And that interpretation seems to be completely justified by the IEA report. Take, for instance, BP's much delayed 'Thunder Horse' Gulf of Mexico offshore oil project. The IEA report notes that the project has faced a 'perfect storm' of problems, including technical issues related to the new challenges of ultra-deepwater oil drilling, hurricanes and more mundane bumps in the road. Then the report notes that 'Other projects may not face the same litany of problems as Thunder Horse, but as incremental non-OPEC supply becomes increasingly concentrated in technologically challenging areas, so cost over-runs and delays will remain part of the industrial landscape.'
That's the most important sentence in the report. New supply is going to be harder to get, posing greater technological challenges and requiring higher levels of investment.

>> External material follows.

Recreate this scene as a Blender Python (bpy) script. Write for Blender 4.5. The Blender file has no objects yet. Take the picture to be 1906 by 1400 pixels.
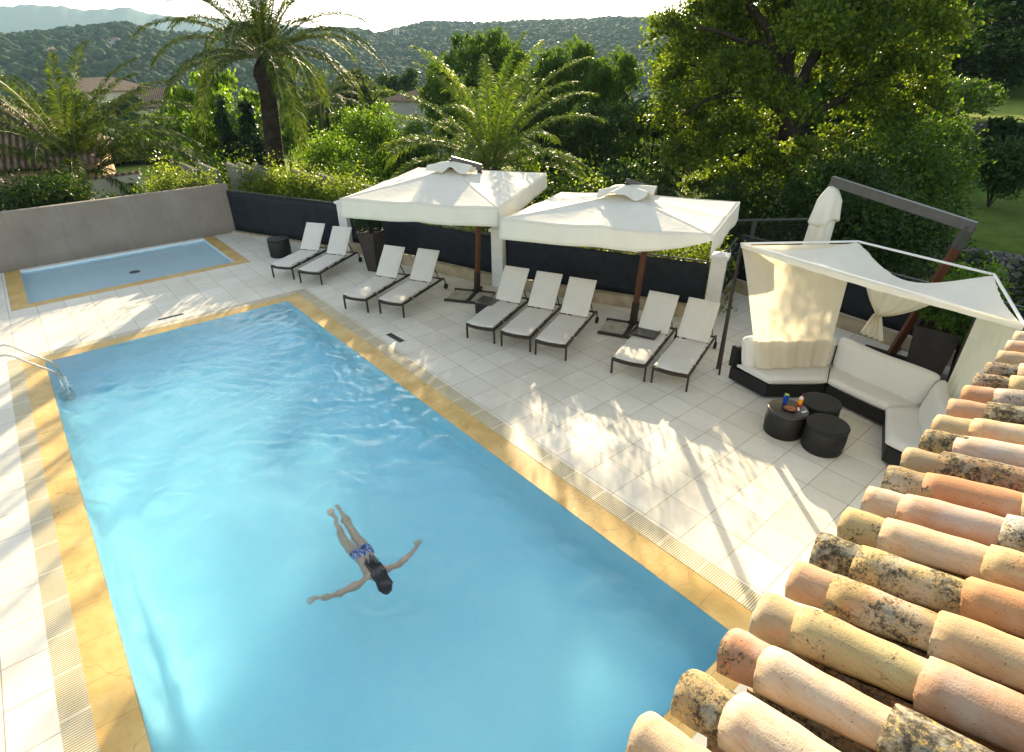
import bpy, math, random
import numpy as np
from mathutils import Matrix, Vector
S = bpy.context.scene
COL = S.collection
PI = math.pi
R = math.radians

# ------------------------------------------------------------------ camera, sky, sun, exposure
FPX = 1061.64
_p, _r, _y = R(29.498), R(.534), R(39.84)
FW = np.array([math.sin(_y)*math.cos(_p), math.cos(_y)*math.cos(_p), -math.sin(_p)])
_rt = np.array([math.cos(_y), -math.sin(_y), 0.]); _dn = np.cross(FW, _rt)
RX = _rt*math.cos(_r)+_dn*math.sin(_r); DY = -_rt*math.sin(_r)+_dn*math.cos(_r)
CAMZ = 5.5
cam = bpy.data.objects.new('camera', bpy.data.cameras.new('camera')); COL.objects.link(cam)
cam.matrix_world = Matrix(((RX[0], -DY[0], -FW[0], 0), (RX[1], -DY[1], -FW[1], 0), (RX[2], -DY[2], -FW[2], CAMZ), (0, 0, 0, 1)))
cam.data.lens = FPX/1906*36; cam.data.sensor_width = 36; cam.data.clip_start = .05; cam.data.clip_end = 30000
S.camera = cam
SUN_EL, SUN_AZ = R(15.6), R(41)
sd = Vector((math.sin(SUN_AZ)*math.cos(SUN_EL), math.cos(SUN_AZ)*math.cos(SUN_EL), math.sin(SUN_EL)))
sun = bpy.data.objects.new('sun', bpy.data.lights.new('sun', 'SUN')); COL.objects.link(sun)
sun.rotation_euler = sd.to_track_quat('Z', 'Y').to_euler()
sun.data.energy = 5.0; sun.data.angle = .0093; sun.data.color = (1, .82, .56)
W = bpy.data.worlds.new('World'); S.world = W; W.use_nodes = True
_sk = W.node_tree.nodes.new('ShaderNodeTexSky'); _sk.sky_type = 'NISHITA'; _sk.sun_disc = False
_sk.sun_elevation = SUN_EL; _sk.sun_rotation = SUN_AZ; _sk.altitude = 200; _sk.air_density = 1.0; _sk.dust_density = 1.2; _sk.ozone_density = .6
_hs = W.node_tree.nodes.new('ShaderNodeHueSaturation'); _hs.inputs['Saturation'].default_value = .55   # milky, humid sky
W.node_tree.links.new(_sk.outputs[0], _hs.inputs['Color']); W.node_tree.links.new(_hs.outputs[0], W.node_tree.nodes['Background'].inputs[0])
W.node_tree.nodes['Background'].inputs[1].default_value = .115
S.view_settings.view_transform = 'Standard'; S.view_settings.look = 'None'; S.view_settings.gamma = 1
S.view_settings.exposure = 1.74
S.cycles.use_denoising = True
S.cycles.caustics_refractive = True; S.cycles.caustics_reflective = False
S.cycles.max_bounces = 10; S.cycles.diffuse_bounces = 4; S.cycles.glossy_bounces = 3; S.cycles.transmission_bounces = 8
S.cycles.volume_bounces = 0; S.cycles.transparent_max_bounces = 12
S.cycles.blur_glossy = .3; S.cycles.sample_clamp_indirect = 40

def ray(u, v):
    return RX*((u-953)/FPX)+DY*((v-700)/FPX)+FW
def gp(u, v, z=0.):                       # photo pixel -> point at height z
    d = ray(u, v); t = (z-CAMZ)/d[2]; return np.array([d[0]*t, d[1]*t, z])
def at(u, v, dist):                       # photo pixel -> point at horizontal distance
    d = ray(u, v); t = dist/math.hypot(d[0], d[1]); return np.array([d[0]*t, d[1]*t, CAMZ+d[2]*t])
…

The world's oil companies and national governments will no doubt respond to this challenge. All those new middle-class citizens driving in their air-conditioned cars to their air-conditioned offices will demand it. But it's not going to be cheap. It's going to get more and more expensive.
Ironically, or tragically, there appears to be only one thing that can effectively dampen growing demand for oil. And that would be a collapse of economic growth, which, quite possibly, could be a result of the ever-higher prices for fossil fuel products that economic growth mandates.
Meanwhile, crude oil futures sit tight around $72 a barrel.